La pasada semana moría un coronel de caballería. Soy amigo de su hijo, también coronel, también de caballería, y fui a darle mi apoyo durante el funeral.
No voy a contarte lo que ya imaginas. Condolencias… ley de vida… todas las lógicas y sinceras palabras que se escuchan en los entierros, que por no ser originales no son menos sentidas.
Lo que me llamó un poco la atención, aunque no me sorprendió, sinceramente te lo digo, fue el cura que ofició.
Un minuto antes de empezar la Misa preguntaba al primer banco, el de los hijos, “¿Cómo se llamaba su mujer?”. Me di cuenta entonces que el párroco no sabía nada sobre el Coronel. Lógico.
La plantilla de curas está bajo mínimos. Pronto no habrá, al menos en la iglesia católica, quien case, bautice, o entierre a sus feligreses, ya que en estos momentos el censo es de un cura por cada tres mil católicos, aproximadamente, y en caída. Sinceramente aún pensaba que eran menos, porque al no llevar la mayoría ni sotana ni alzacuellos, es difícil contabilizarlos.
Pero no te preocupes, porque me he enterado, también esta semana, y también a causa de una muerte en este caso por accidente de esquí, que existen unos oficiantes, u oradores laicos que se encargan de meter al muerto en el hoyo, y enviar el vivo al bollo. Casi un veinte por ciento de ceremonias son ya de carácter laico.
El contratado para hacer el discurso, charla un rato con la familia y amigos, le cuentan un par de anécdotas que utiliza para conseguir sonrisas y lágrimas.

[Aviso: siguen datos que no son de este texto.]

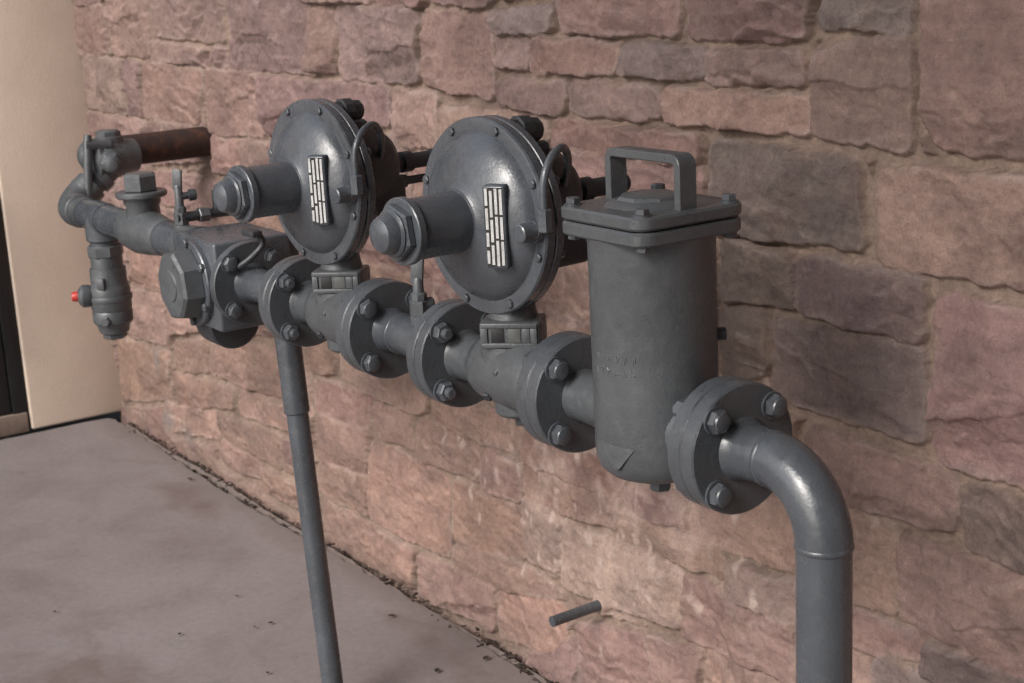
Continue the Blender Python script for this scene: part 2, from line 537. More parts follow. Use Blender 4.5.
def fbm(x, y, s=0, o=4, g=.5):
    t = 0
    a = 1.0
    for k in range(o):
        t = t + a * pn(x * 2 ** k, y * 2 ** k, s + k)
        a *= g
    return t

XW0, XW1, ZW0, ZW1 = -3.42, 2.6, -.06, 2.9
xs = np.concatenate([np.arange(XW0, -1.6, .0045), np.arange(-1.6, .12, .0028), np.arange(.12, XW1, .012)])
zs = np.concatenate([np.arange(ZW0, 1.36, .0029), np.arange(1.36, ZW1, .012)])
X, Z = np.meshgrid(xs, zs)
WX = X + .0075 * fbm(X * 16, Z * 16, 3, 4, .6) + .0020 * fbm(X * 85, Z * 85, 5, 3, .7)
WZ = Z + .0075 * fbm(X * 16, Z * 16, 9, 4, .6) + .0020 * fbm(X * 85, Z * 85, 12, 3, .7)

def quad_sd(pts, x, z, r=.012):
    """inside distance of a convex outline with softened corners"""
    p = np.array(pts, float)
    c = p.mean(0)
    ds = []
    n = len(p)
    for i in range(n):
        a, b = p[i], p[(i + 1) % n]
        e = b - a
        L = np.hypot(*e)
        nx, nz = e[1] / L, -e[0] / L
        s = (c[0] - a[0]) * nx + (c[1] - a[1]) * nz
        if s < 0:
            nx, nz = -nx, -nz
        ds.append((x - a[0]) * nx + (z - a[1]) * nz)
    d = np.stack(ds)
    # rounded minimum
    q = np.minimum(d - r, 0)
    ins = np.minimum(d.min(0), r)
    return np.where((d < r).any(0), r - np.sqrt((q ** 2).sum(0)), d.min(0))

PALS = {
    'p': [(.232, .142, .122), (.208, .128, .113), (.246, .154, .131), (.220, .140, .122), (.226, .150, .132)],
    'd': [(.128, .094, .087), (.142, .102, .094), (.120, .090, .084)],
    'g': [(.200, .150, .136), (.178, .134, .124)],
    'o': [(.245, .150, .118), (.226, .140, .114), (.258, .162, .128), (.220, .134, .110)],
    'l': [(.30, .205, .175), (.28, .19, .16)],
}
BEST = np.full(X.shape, -1.0)
HGT = np.zeros(X.shape)
COLR = np.zeros(X.shape + (3,))
TRACED = np.full(X.shape, -1.0)
rs = random.Random(5)

def put(pts, kind, clip=None, traced=False):
    p = np.array(pts, float)
    m = .035
    i0, i1 = np.searchsorted(xs, (p[:, 0].min() - m, p[:, 0].max() + m))
    j0, j1 = np.searchsorted(zs, (p[:, 1].min() - m, p[:, 1].max() + m))
    if i1 - i0 < 2 or j1 - j0 < 2:
        return
    sl = (slice(j0, j1), slice(i0, i1))
    x, z = WX[sl], WZ[sl]
    grow = .0064 if (kind not in 'ol') else .0092
    d = quad_sd(pts, x, z, rs.uniform(.008, .02)) + grow
    if clip is not None:
        d = np.minimum(d, -TRACED[sl] - .013)
    if traced:
        TRACED[sl] = np.maximum(TRACED[sl], d)
    cx, cz = p.mean(0)
    w = np.ptp(p[:, 0])
    h = np.ptp(p[:, 1])
    X0, Z0 = X[sl], Z[sl]
    seed = rs.randrange(200)
    soft = 1.0 if kind in 'pdg' else .62
    if cx < -1.9:
        soft = min(soft, .75)
    H = rs.uniform(.022, .031) * soft
    face = H + (X0 - cx) / w * rs.uniform(-.007, .007) + (Z0 - cz) / h * rs.uniform(-.007, .006)
    # pitched chips along the edges, as the mason's hammer leaves them
    for k in range(rs.choice([1, 2, 2, 3])):
        a = rs.uniform(0, 2 * PI)
        if rs.random() < .5:
            a = rs.choice([-PI / 2, PI / 2]) + rs.uniform(-.35, .35)
        ca, sa = math.cos(a), math.sin(a)
        ext = abs(ca) * w / 2 + abs(sa) * h / 2
        st = ext - rs.uniform(.012, .05)
        sl_ = math.tan(rad(rs.uniform(14, 38)))
        t = (X0 - cx) * ca + (Z0 - cz) * sa + .010 * fbm(X0 * 13, Z0 * 13, seed + k, 3)
        face = np.minimum(face, H + .002 - (t - st) * sl_)
    # broad quarry-face relief, ledges and grain
    face = face + .0066 * fbm(X0 * 7, Z0 * 13, seed + 5, 5, .55)
    if h > .10 and rs.random() < .55:      # undercut lower half, split off along a slanting line
        t = -(Z0 - cz) + (X0 - cx) * rs.uniform(-.35, .35) + .012 * fbm(X0 * 11, Z0 * 11, seed + 71, 4)
        st = h * rs.uniform(-.05, .3)
        face = np.minimum(face, H - np.clip((t - st) * 3, 0, .004 * soft) - (t - st) * rs.uniform(.18, .42) * soft)
    # flat cleavage facets meeting along soft arrises
    for k in range(rs.choice([2, 3, 3, 4])):
        a = rs.uniform(0, 2 * PI)
        gx, gz = math.cos(a), math.sin(a)
        sl_ = rs.uniform(.10, .40) * (1 if soft > .9 else .6)
        o_ = rs.uniform(-.15, .35)
        t = (X0 - cx) * gx + (Z0 - cz) * gz - o_ * (abs(gx) * w + abs(gz) * h) / 2 + .006 * fbm(X0 * 16, Z0 * 16, seed + 41 + k, 3)
        face = np.minimum(face, H + .0015 - sl_ * t)
    face = np.maximum(face, .012 * soft)
    # split bedding: sharp little steps running slantwise over part of the face
    ang = rs.uniform(-.45, .35)
    sv = (Z0 * math.cos(ang) + X0 * math.sin(ang)) * rs.uniform(16, 27) + 1.1 * fbm(X0 * 6, Z0 * 6, seed + 8, 4, .55)
    fr = sv % 1.0
    saw = np.where(fr < .88, fr / .88, (1 - fr) / .12) - .5
    msk = np.clip(fbm(X0 * 6, Z0 * 6, seed + 2, 3) * 4 + .25, 0, 1)
    face = face + .0062 * saw * msk * (.6 if kind == 'o' else 1)
    face = face + .0036 * fbm(X0 * 48, Z0 * 40, seed + 11, 4, .6)
    ew = .0045 + .0035 * pn(X0 * 20, Z0 * 20, seed)
    u = np.clip(d / ew, 0, 1)
    hgt = face * (1 - (1 - u) ** 2.2)
    hgt = np.where(d > 0, hgt, 0)
    base = np.array(rs.choice(PALS[kind]))
    base = base * rs.uniform(.86, 1.12) * np.array((1, rs.uniform(.96, 1.05), rs.uniform(.94, 1.06)))
    if kind == 'd' and cx < -1.3:
        base = base * 1.22 + np.array((.035, .012, .008))
    v = fbm(X0 * 5, Z0 * 7, seed + 21, 4, .55)
    col = base[None, None, :] * (1 + .26 * v)[..., None]
    # iron-brown and purple drift inside one stone
    q = np.clip(fbm(X0 * 8, Z0 * 8, seed + 31, 4, .6) * 1.6, 0, 1)[..., None]
    if kind in 'pol':
        col = col * (1 - .30 * q) + np.array((.150, .096, .092)) * .30 * q
    else:
        col = col * (1 - .35 * q) + np.array((.215, .145, .128)) * .35 * q
    # freshly broken, paler margins and bedding lips; grey-brown weathering drifts
    fresh = np.clip(1 - d / (.010 + .012 * np.clip(fbm(X0 * 9, Z0 * 9, seed + 51, 3) + .3, 0, 1)), 0, 1) * np.clip(fbm(X0 * 7, Z0 * 7, seed + 54, 3) * 3.5 + .15, 0, 1)
    lip = np.clip((saw - .30) / .2, 0, 1) * msk * np.clip(fbm(X0 * 14, Z0 * 14, seed + 57, 3) * 3 + .3, 0, 1)
    fr_ = np.clip(fresh * .75 + lip * .45, 0, .85)[..., None]
    col = col * (1 - fr_) + (base * .35 + np.array((.31, .245, .22)) * .75) * fr_
    wz = np.clip(fbm(X0 * 4.5, Z0 * 9, seed + 61, 5, .6) * 2.2 - .15, 0, 1)[..., None]
    col = col * (1 - .42 * wz) + np.array((.132, .092, .085)) * .36 * wz
    tn = np.clip(fbm(X0 * 6, Z0 * 8, seed + 66, 4, .6) * 2.4 - .3, 0, 1)[..., None]
    col = col * (1 - .4 * tn) + np.array((.252, .168, .142)) * .30 * tn
    b = BEST[sl]
    take = d > b
    BEST[sl] = np.where(take, d, b)
    HGT[sl] = np.where(take, hgt, HGT[sl])
    COLR[sl] = np.where(take[..., None], col, COLR[sl])

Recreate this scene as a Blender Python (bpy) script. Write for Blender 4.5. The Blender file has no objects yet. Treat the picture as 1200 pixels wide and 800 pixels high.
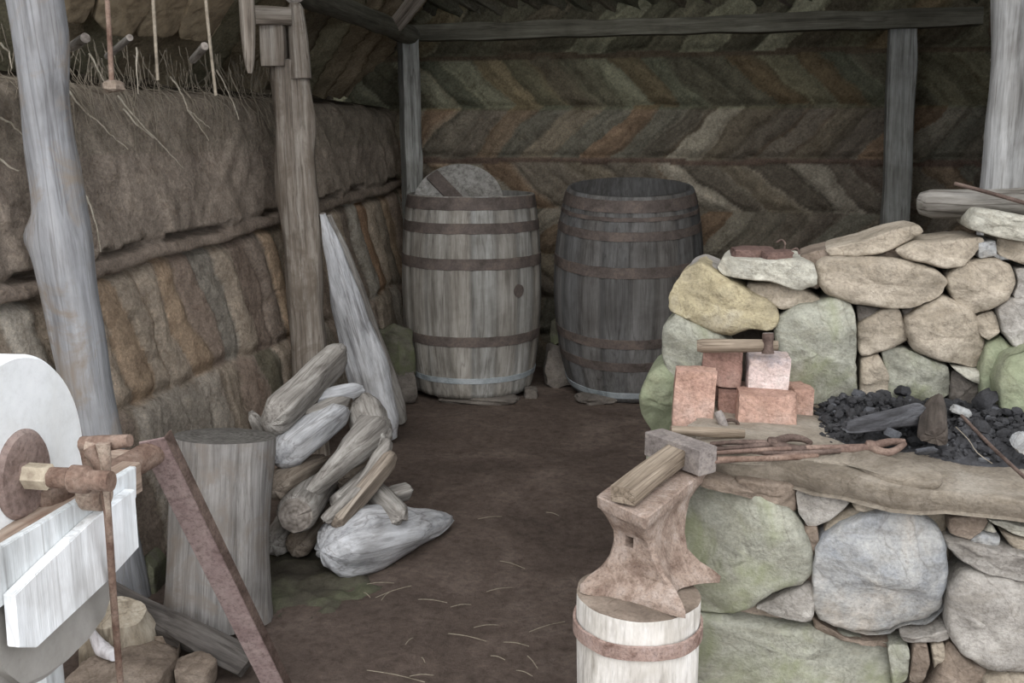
import bpy, bmesh, math, random
from mathutils import Vector, Matrix, noise
C = bpy.context.scene.collection
# ------------------------------------------------------------ camera
CAM = Vector((0, 0, 1.35)); FP = 1167.0
YAW = math.radians(14.0); PIT = math.atan(243 / FP)
cam = bpy.data.objects.new('camera', bpy.data.cameras.new('camera')); C.objects.link(cam)
cam.location = CAM; cam.rotation_euler = (math.pi/2 - PIT, 0, YAW)
cam.data.sensor_width = 36; cam.data.lens = FP/1200*36; cam.data.clip_start = .02
bpy.context.scene.camera = cam
# ------------------------------------------------------------ light and exposure
W = bpy.data.worlds.new('overcast_sky'); bpy.context.scene.world = W; W.use_nodes = True
bg = W.node_tree.nodes['Background']; bg.inputs[0].default_value = (.94, .96, 1.0, 1); bg.inputs[1].default_value = 1.0
sd = bpy.data.lights.new('veiled_sun', 'SUN'); sd.energy = .7; sd.angle = math.radians(40); sd.color = (1, .97, .93)
so = bpy.data.objects.new('veiled_sun', sd); C.objects.link(so); so.rotation_euler = (math.radians(56), 0, math.radians(10))
vs = bpy.context.scene.view_settings
vs.view_transform = 'Standard'; vs.look = 'None'; vs.exposure = 0.98; vs.gamma = 1; vs.use_curve_mapping = False

# ------------------------------------------------------------ photo geometry helpers
Fh = Vector((-math.sin(YAW), math.cos(YAW), 0)); Rt = Vector((math.cos(YAW), math.sin(YAW), 0))
Fw = Fh*math.cos(PIT) + Vector((0, 0, -math.sin(PIT))); Up = Fh*math.sin(PIT) + Vector((0, 0, math.cos(PIT)))
def ray(px, py): return Fw + Rt*((px-600)/FP) + Up*((400-py)/FP)
def P(px, py, d):
    r = ray(px, py); return CAM + r*(d/r.dot(Fh))
def PZ(px, py, z):
    r = ray(px, py); return CAM + r*((z-CAM.z)/r.z)
def PY(px, py, y):
    r = ray(px, py); return CAM + r*((y-CAM.y)/r.y)
def PX(px, py, x):
    r = ray(px, py); return CAM + r*((x-CAM.x)/r.x)
def L(r, g, b):
    f = lambda c: (c/255/12.92) if c/255 <= .04045 else ((c/255+.055)/1.055)**2.4
    r, g, b = f(r), f(g), f(b); y = .3*r+.59*g+.11*b; k = .72
    return (y+(r-y)*k, y+(g-y)*k, y+(b-y)*k, 1)
def N3(x, y, z): return noise.noise(Vector((x, y, z)))
def FR(x, y, z, o=4): return noise.fractal(Vector((x, y, z)), 1.0, 2.0, o)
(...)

Bueno, no es que me ilusione especialmente el tema, pero ya sabes “adaptarse o morir”, o en este caso sería morir y adaptarse, a que no te entierren como Dios manda.
No sé si es frivolizar pedir precisamente a Dios que intervenga un poco más o la empresa se va a pique, y me temo que es algo más que una sensación mía.